Tuesday, November 17, 2015

Coin Flip metaphor for Deviance and social class; Heads I win, tails you lose

Today we wagered on flipping pennies in class. The exercise was a metaphor for deviance and social class. The exercise resembles real life in a number of ways:
It had the appearance of being fair and equal - everyone had a 50% chance of winning. However, the way the rules are written, the money will flow to the top with just a few having most coins and most people having very little.  The more money you have the more opportunities you have.

Most U.S. citizens do not like the idea of social class. They will not acknowledge the rules that create the distribution of wealth that we see in the exercise. But the reality is that our wealth and even our income in the U.S. resembles that of the coin flip metaphor; a few individuals at the top with enormous wealth and income and most people at the bottom making very little (comparatively).
Here is a graph of the real distribution of income in the US.  Notice how closely it resembles the coin flipping metaphor:

And the "rules" of our society help to create that dynamic. By "rules" I mean the opportunities and obstacles that we face based on our social class.

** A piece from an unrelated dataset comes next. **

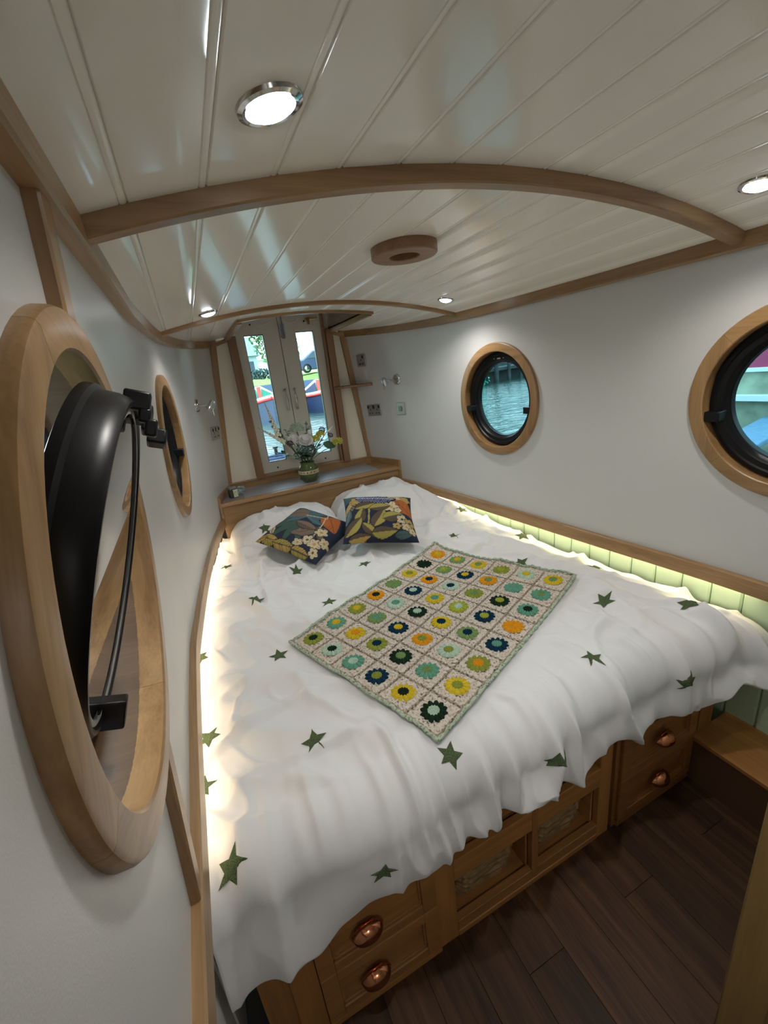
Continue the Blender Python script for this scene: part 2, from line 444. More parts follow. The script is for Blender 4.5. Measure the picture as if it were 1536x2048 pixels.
# ceiling boards with a bead at every joint
ce = struct(empty('ceiling', (0, 0, 1.95)), 'cream tongue and groove boarded ceiling, arched')
HX, HY = .362, 2.42
def plank(x0, x1, y0, y1):
    w = x1-x0; prof = []
    if w > .05:
        for dx, dz in ((0, .0032), (.0022, .0005), (w*.3, 0), (w*.6, 0), (w-.0125, .0003), (w-.0112, .0025), (w-.0098, .0005), (w-.0060, 0), (w-.0022, .0005), (w, .0032)):
            prof.append((x0+dx, float(zceil(x0+dx))+dz))
    else: prof = [(x0, float(zceil(x0))), (x1, float(zceil(x1)))]
    prof += [(x1, float(zceil(x1))+.016), (x0, float(zceil(x0))+.016)]
    obj('board', MB().prism(prof, y0, y1, axis=1), M_ceil, ce, angle=50)
for k in range(-1, 14):
    x0 = -.711+.1115*k; x1 = x0+.1115
    if x0 > -HX and x1 < HX: plank(x0, x1, -1.0, HY)
    else:
        plank(x0, x1, -1.0, HY)
        a, b = (x0, min(x1, -HX)) if x0 < 0 else (max(x0, HX), x1)
        if b > a: plank(a, b, HY, 3.2)

# cornices, beams, gunwale trims, battens
n_trim = [0]
def trim(mb, mat, label, **kw):
    n_trim[0] += 1
    return struct(obj('trim_%d' % n_trim[0], mb, mat, **kw), label)
for side in (-1, 1):
    def sec(y, side=side):
        c = float(CEI[side](y)); xi = c-.021; z = float(zceil(xi))+.004; zb = z-.047
        xo = float(half(side, y, zb))+.006
        return [(side*xi, zb+.004), (side*xi, z), (side*(c+.02), z), (side*xo, zb), (side*(xi+.004), zb)]
    trim(sweep(YS, sec), oak[1], 'oak cornice along the top of the %s wall' % SN[side], angle=30)
    trim(sweep(YS, lambda y, side=side: [(side*(float(GUN[side](y))-.020), .748), (side*(float(GUN[side](y))-.020), .801), (side*(float(GUN[side](y))-.016), .805), (side*(float(GUN[side](y))+.012), .805), (side*(float(GUN[side](y))+.002), .748)]), oak[1], 'oak gunwale trim along the %s wall above the bed' % SN[side], angle=30)
def beam(y0, y1, h, xl, xr, label):
    xs = np.linspace(xl, xr, 60); m = MB()
    P = []
    for x in xs:
        z = float(zceil(x)); P += [(x, y0, z+.006), (x, y0, z-h+.003), (x, y0+.003, z-h), (x, y1-.003, z-h), (x, y1, z-h+.003), (x, y1, z+.006)]
    n = len(xs); k = 6
    m.add(P, [(i*k+j, (i+1)*k+j, (i+1)*k+(j+1) % k, i*k+(j+1) % k) for i in range(n-1) for j in range(k)] + [tuple(range(k)), tuple((n-1)*k+j for j in range(k))[::-1]])
    trim(m, oak[0], label, angle=30)
beam(.781, .815, .029, -.785, .79, 'oak ceiling beam nearest the camera')
beam(2.128, 2.150, .018, -.745, .75, 'slim oak ceiling beam before the bow doors')
for zz in (np.linspace(.806, 1.108, 8), np.linspace(1.694, 1.815, 5)):
  P = []
  for z in zz:
    F = wallframe(-1, .60, float(z))
    P += [tuple(F @ Vector(q)) for q in ((-.021, 0, -.006), (-.021, 0, .013), (-.018, 0, .016), (.018, 0, .016), (.021, 0, .013), (.021, 0, -.006))]
  k = 6; n = len(zz)
  hb = MB().add(P, [(i*k+j, (i+1)*k+j, (i+1)*k+(j+1) % k, i*k+(j+1) % k) for i in range(n-1) for j in range(k)] + [tuple(range(k)), tuple((n-1)*k+j for j in range(k))[::-1]])
  trim(hb, oak[2], 'oak batten on the left wall, %s the open porthole' % ('below', 'above')[zz[0] > 1.5], angle=30)
# pipe box along the right-hand side of the floor
pb = MB(); pb.box(.705, .94, -.6, .69, 0, .185)
trim(pb, plain('box_dark_oak', (.10, .05, .025), .5), 'dark boxing along the floor at the right')
trim(B(.700, .94, -.6, .69, .185, .203), M_oakdk[1], 'oak ledge capping the boxing at the right', bevel=.003)
# bulkhead with its oak post near the camera on the right
struct(obj('wall_stern', B(-.95, .95, -1.03, -1.0, -.02, 2.0), M_wall), 'rear end of the cabin')
struct(obj('wall_foot', B(.09, .95, .175, .215, 0, 1.96), M_wall), 'bulkhead at the foot of the cabin')
trim(B(.050, .092, .165, .240, 0, 1.945), wood('post_oak', (.30, .19, .07), (.19, .115, .04), 2, across=22), 'oak edge post of the bulkhead at bottom right', bevel=.005)

# ---- bow bulkhead
wb_ = struct(empty('wall_bow', (0, 3.2, .95)), 'bow bulkhead around the two doors')
for s in (-1, 1):
    obj('panel', MB().prism([(s*.70, .80), (s*.30, .80), (s*.30, 2.14), (s*.36, 2.14), (s*.36, 1.96), (s*.70, 1.96)], 3.205, 3.225), M_cream, wb_, smooth=False)
    obj('corner_batten', MB().prism([(s*.585, .90), (s*.545, .90), (s*.432, 1.935), (s*.474, 1.935)], 3.180, 3.204), oak[2], wb_, bevel=.002, smooth=False)
    j0, j1 = (.307, .361)
    obj('jamb', B(s*j0, s*j1, 3.150, 3.205, .953, 1.93) if s < 0 else B(.322, .375, 3.150, 3.205, .953, 1.93), M_jamb, wb_, bevel=.003, smooth=False)
    obj('head_strip', MB().prism([(s*.36, 1.900), (s*.475, 1.868), (s*.475, 1.89), (s*.36, 1.925)], 3.176, 3.2), oak[0], wb_, smooth=False)
obj('stop_moulding', B(.303, .320, 3.165, 3.205, .968, 2.05), M_jamb, wb_, bevel=.003, smooth=False)
obj('sill_rail', B(-.575, .575, 3.172, 3.205, .886, .953), oak[0], wb_, bevel=.003, smooth=False)
obj('gap_backing', B(-.34, .34, 3.252, 3.275, .90, 1.0), M_dark, wb_, smooth=False)  # dark strips added to keep sky out and the door gaps dark
obj('gap_backing', B(-.012, .012, 3.250, 3.262, .97, 2.1), M_dark, wb_, smooth=False)
obj('threshold', B(-.335, .335, 3.165, 3.212, .953, .968), oak[0], wb_, bevel=.002, smooth=False)
obj('lower_panel', B(-.64, .64, 3.206, 3.225, 0, .95), M_cream, wb_, smooth=False)

# ---- hatch recess over the doors
ht = struct(empty('trim_hatch', (0, 2.8, 1.93)), 'oak framed hatch recess above the bow doors')
M_hs = wood('hatch_lining', (.30, .22, .16), (.22, .16, .115), 1, rough=.35)
obj('side_lining', B(-HX-.012, -HX, HY, 3.26, 1.925, 2.13), M_ceil, ht, smooth=False)
obj('side_lining', B(HX, HX+.012, HY, 3.26, 1.925, 2.13), M_hs, ht, smooth=False)
obj('top_lining', B(-HX-.02, HX+.02, HY-.02, 3.30, 2.13, 2.145), M_hs, ht, smooth=False)
obj('rear_lining', B(-HX-.012, HX+.012, HY-.012, HY, 1.945, 2.13), M_ceil, ht, smooth=False)
obj('door_head', B(-HX, HX, 3.20, 3.27, 2.06, 2.13), M_jamb, ht, smooth=False)
xs = np.linspace(-HX-.016, HX+.016, 20); P = []
for x in xs:
    z = float(zceil(x)); P += [(x, HY-.018, z+.004), (x, HY-.018, z-.013), (x, HY+.010, z-.013), (x, HY+.010, z+.004)]
obj('trim_board', MB().add(P, [(i*4+j, (i+1)*4+j, (i+1)*4+(j+1) % 4, i*4+(j+1) % 4) for i in range(19) for j in range(4)]+[(0, 1, 2, 3), (79, 78, 77, 76)]), oak[0], ht, smooth=False)
for s in (-1, 1):
    obj('trim_board', B(s*(HX-.010), s*(HX+.016), HY+.010, 3.178, 1.906, 1.932), oak[1], ht, bevel=.002, smooth=False)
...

These rules can also be applied to what we have been talking about regarding deviance. One example is William Chambliss's study of The Saints and Roughnecks.  Those with money are able to stay clear of the criminal justice system while the majority of those who are locked up in prisons are citizens with low income.(see this study from the Chicago Urban League for more on that) As I mentioned in an earlier post:

Wealthy crimes are generally "white collar" crime, esp. corporate crime. Instead of white collar crime, our society tends to focus on street crime such as robberies, murders, rapes. The media contributes to this b/c it is action-packed, full of emotion (fear), and personalized (it tells a good story). On the other hand, white collar crime is boring (numbers & statistics). But the reality is that it is more costly ($400bil). One example is Sears which defrauded poor customers of over $100 million. They pled guilty and avoided a trial; other companies settled out of court for similar practices. Firestone executives let faulty tires remain on U.S. vehicles even though they had been recalled in other countries. About 200 people killed. Under federal law, causing the death of a worker by willfully violating safety rules is a misdemeanor and punishable by up to six months in prison. Powerful people bypass the courts and are usually fined – no jail.